Não há de se confundir “laicidade” com “laicismo” (para alguns, “laicidade de combate”), entendido este como a oposição ativa do Estado ao discurso religioso. O laicismo desconfia e repudia o fenômeno religioso; a laicidade adota uma postura imparcial, sem descurar do reconhecimento do papel dos diversos cultos (MIRANDA, 2016). O laicismo procura trancar a vida religiosa na esfera estritamente privada das relações do indivíduo, isto é, o laicismo pugna por extirpar qualquer sinal de manifestação religiosa da vida pública (BLANCO, 2009). O laicismo é um juízo negativo do Estado quanto à fé religiosa; pode ser descrito também como anticlericalismo (CANOTILHO, 2003).

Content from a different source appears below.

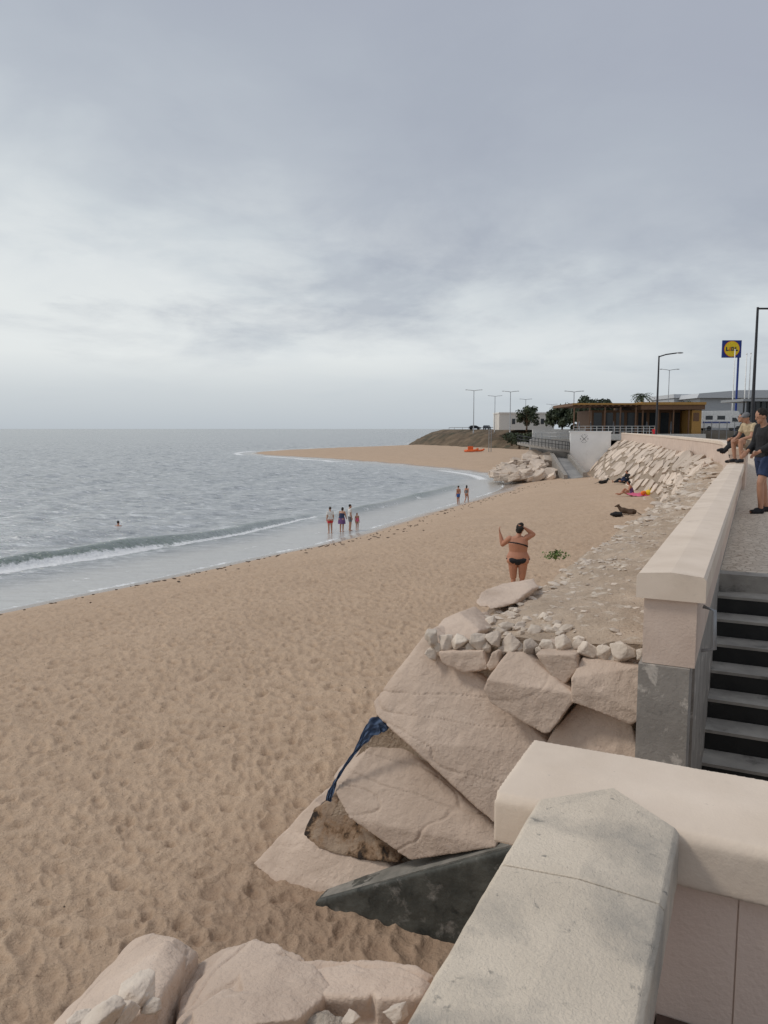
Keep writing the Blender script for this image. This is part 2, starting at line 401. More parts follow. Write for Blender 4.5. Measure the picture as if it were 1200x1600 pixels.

O reconhecimento oficial de certas crenças religiosas envolve um processo de dupla exclusão, isto é, o Estado acaba por excluir tanto religiões “não reconhecidas”, quanto figuras que são reconhecidamente “espirituais”, ou pelo menos são assim percebidas ou assim se apercebem, mas que não se filiam propriamente a alguma religião em particular. E nesse caso não faz diferença alguma se o Estado reconhece “oficialmente” dez, vinte ou cinquenta credos religiosos, em verdade, “a alienação do campo público das convicções religiosas é patentemente óbvia” (PEÑA-RUIZ, 2014) e não pode ser considerada, de forma alguma laica.